Beauty Tips

10 Genuine Ginger Problems

It's almost summer and the first poolside excursion of 2019 reminded me of the many dilemmas that bond us redheads. Here is a list of 10 ginger problems I have experienced in the last month- relate much?

1. Being the one who ends pool time early or creating a towel fort for one. 

2. Asking anyone and everyone if they have sunscreen on a cloudy day- and receiving the oddest looks in response. Clouds do not equal safe, people!

3. People assuming I enjoy St. Patrick's Day... I do not!

4. People pointing out other redheads to me as though we are all related.

5. Always being assigned the redhead character in a show…. Why do I have to be Sansa? Maybe I want to be Cersei! Actually I want to be Ygritte so I don't know why I am complaining.

6. People asking if its my natural hair color- which is no longer a super simple answer. Short answer: it was. Long answer: my hair started to fade to brown so now I use henna to keep it red. Refer to My Henna Confessions for the full dirty tale.

7. People assuming I don't like sunny weather. #offended

8. An undying love for everything Tilda Swinton- who embraces the translucent lash and brow and makes me feel good about it. She also happens to be Jessica Chastain's inspirado for her Dark Phoenix character in the upcoming movie! Not really a problem but something that needed to be said. 

9. People linking my temper to my red hair… pretty sure I’m just a feisty broad who is pissed you ate her leftovers.

10. The mascara dilemma. To wear makeup or not to wear makeup- that is the question and it's not quite the same for us redheads who basically paint on our lashes and brows. Hence the creation of the Gingerlash Mascara.




6 Crazy Redhead Myths

1. Witch! Back in the day (sometime before Charmed made being a witch look awesome) I’m thinking the 1400’s-1700’s, the fear of witches was rampant. Thousands of women were stripped and searched for ‘marks of the devil.’ These included any abnormal features, such as moles, birthmarks, freckles or even red hair. Considering that redheads have two out of the four signs, they were shit out of luck. As a result, many were either burned at the stake or drowned.

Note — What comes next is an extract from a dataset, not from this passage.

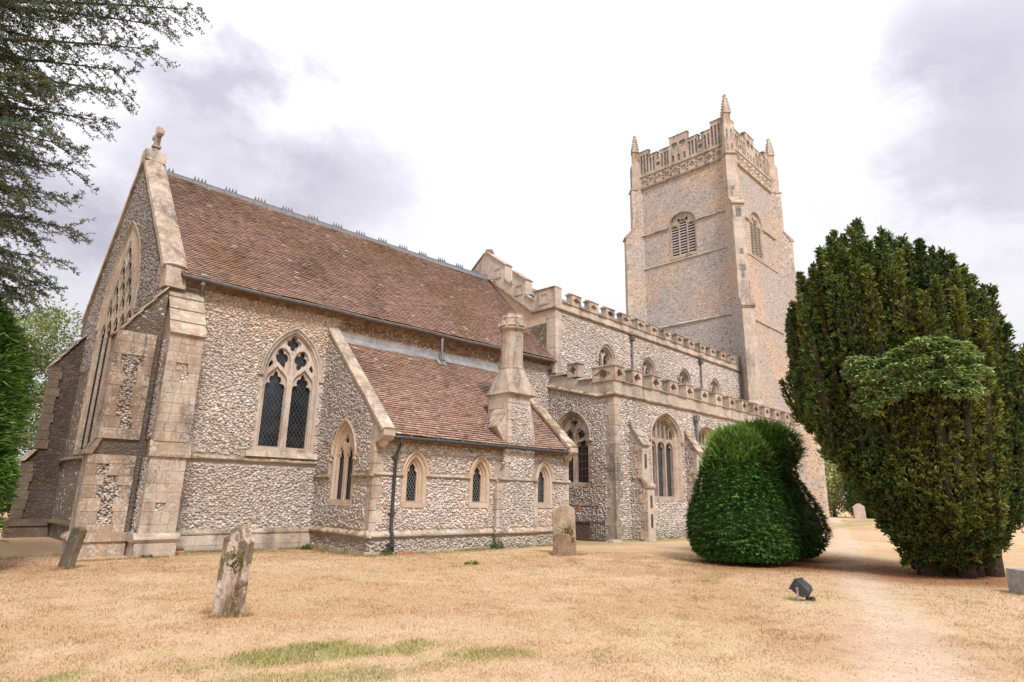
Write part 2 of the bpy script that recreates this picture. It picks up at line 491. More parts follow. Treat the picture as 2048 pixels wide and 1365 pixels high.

2. Red hair is unlucky (I take personal offense to this one). In ancient Egypt, red hair was viewed as so unlucky that they would offer redheaded men and women up as sacrifices to the god Osiris in hopes of wiping out the tint. It didn't help that red hair was associated with Osiris's nemesis, the god Set.

3. Nobody expects the Spanish Inquisition! During this period of rampant religious paranoia and abuse of power, red hair was believed to be a sign that the owner had stolen the very fires of hell. The consequence for this was...guess…. being burned at the stake! Hmmm.... maybe red hair was unlucky.

4. Vampire! (finally a win...relatively) According to Greek folklore, redheads turned into vampires after they died. If it’s anything like True Blood, I’m okay with this.

5. Forever unclean. At some crazy point in history, people actually believed that red hair was a sign that the individual was conceived during menstruation! This resulted in such taunts as: ‘red knob’ or ‘tampon tops’. Not cool guys.

6. Redheads are emotionally un-housebroken’ said Aristotle supposedly. I honestly don’t know how to respond to this one but if it gets me out of doing the dishes, I can deal.


5 Most Awkward Things People Say To Redheads

1. “Firecrotch!”

Worst teenage memory ever! Being called a firecrotch in front of everyone and knowing that these hormone controlled monsters were now thinking about my nether region. Why must they use the word ‘crotch’? It only conjures one image- and unfortunately it’s attached to my bathing suit area.


2. “I have a thing for redheads”... says way too many people in inappropriate situations.

First of all, way to cast a wide net douche. So can this be anything with legs and a fiery mop on their head or do you have some specifications?  Not to mention, how the hell am I suppose to respond to this?.... “That’s a one-liner that definitely makes me feel special... “ Nope, run away.


3. “You look like (name any random redhead celebrity).”

No I do not look like Julianne Moore or Nicole Kidman or Ariel (she’s a cartoon!). I might look like Amy Adams if she had a totally different face/ body/ everything- but dude you are way off and the intended flattery has turned into absurdity.


4. “Does the carpet match the drapes?”

ummmmm…………… Again, bathing suit area under attack! Why is everyone obsessed with my crotch?!

5. “I hear redheads are crazy in bed…(wink, wink)”

Is this some kind of call to action? Am I being baited, like when someone says “I bet you can’t drink that whole carton of milk...”  My question to you sir, “Does this actually work on anyone?”